Though this is recent film, it has already become one of my favorite movies. I’ve watched it twice, and though I didn’t find it so “mind-bending” as people around like to say (in fact, some of the ideas from Interstellar have already been exploited multiple times), its scientific and dramatic parts combine perfectly to form an incredible and somewhat tragic story about family bonds, courage, and the eternal spirit of discovery that leads humankind forward.

2. Mr. Nobody.

Well, this one is really mind-bending. The movie is an interview of the last mortal person on Earth—interviewed by an already immortal journalist. Asked about his life, the main character starts recalling everything that had happened to him, and describes three parallel and independent life stories.

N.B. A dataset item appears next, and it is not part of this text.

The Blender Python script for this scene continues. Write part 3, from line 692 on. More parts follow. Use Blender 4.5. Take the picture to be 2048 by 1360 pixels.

It is not clear which of them is true (and is there truth in his words at all?), and as the plot develops, the movie keeps pushing you to answer a simple question: what if I acted differently back then?

3. 12 Angry Men.

How often have you had to stand your ground against the prevailing opinion of the majority? How often did you refuse to conform, knowing you are right and everybody else around you is wrong? How much courage does it take to be one against all? This movie is about this:

4. Seven Samurai.

A seemingly simple story by Akira Kurosawa suddenly turns out to be much deeper and dramatic. A samurai is hired by peasants to protect their village from bandits. All the peasants can offer him is food and a place to sleep. He agrees, however, and finds six other samurai to help him in this quest. Honor, dignity, and readiness to fulfill one’s duty no matter what it is—this, and many other problems are raised by the author in this classic Japanese movie.

5. Braveheart.

Well, if this one is not inspiring, then I don’t know what the word “inspiring” means. A little bit naive (in a good meaning of this word), but a strongly dramatic Hollywood biographical movie about one of the most famous men in history: William Wallace, the leader of the Scottish rebellions who fought against England at the end of 13th century. If you’ve never heard Mel Gibson’s character’s cry “Freeeeeeeeedom!” you don’t know what greatness and drama is.